FORMER PROGRAMS

Flavour Physics with High-Luminosity Experiments

24 October - 18 November 2016

Stephan Paul, Marco Ciuchini, Bostjan Golob, Peter Krizan, Thomas Mannel

With the first dedicated B-factory experiments BaBar (USA) and BELLE (Japan) Flavour Physics has entered the phase of precision physics. LHCb (CERN) and the high luminosity extension of KEK-B together with the state of the art BELLE II detector will further push this precision frontier.

Progress in this field always relied on close cooperation between experiment and theory, as extraction of fundamental parameters often is very indirect. To extract the full physics information from existing and future data, this cooperation must be further intensified.

This MIAPP programme aims in particular to prepare for this task by joining experimentalists and theorists in the various relevant fields, with the goal to build the necessary tools in face of the challenge of new large data sets.

The programme will begin with a focus on physics with non-leptonic final states, continued by semileptonic B meson decays and Tau decays, and on various aspects of CP symmetry violation closer to the end. In addition,  in the final week of the programme a three day  workshop in the framework of the BELLE 2 Theory Interface Platform (B2TIP) is foreseen in order to finalize the Belle 2 White Paper. A more detailed programme will be announced at a later stage.

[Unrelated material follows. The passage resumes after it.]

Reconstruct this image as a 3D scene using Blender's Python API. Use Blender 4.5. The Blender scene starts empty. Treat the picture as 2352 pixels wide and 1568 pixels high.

General questions to be addressed are

  • Which sensitivity can be reached for rare and decays forbidden in the Standard Model with data sets as large as tens of inverse attobarns?
  • How can theoretical uncertainties be further reduced to match the experimental precision?
  • How can observables be optimized to guarantee maximal sensitivity?
  • Can new analysis methods be defined which match to new theoretical ideas?
  • How can such a large data sample be used to refine theoretical input?
  • How can the complementarity among various experiments be used most efficiently?
  • How does precision flavour physics compare to other direct and indirect searches in view of New Physics and alike.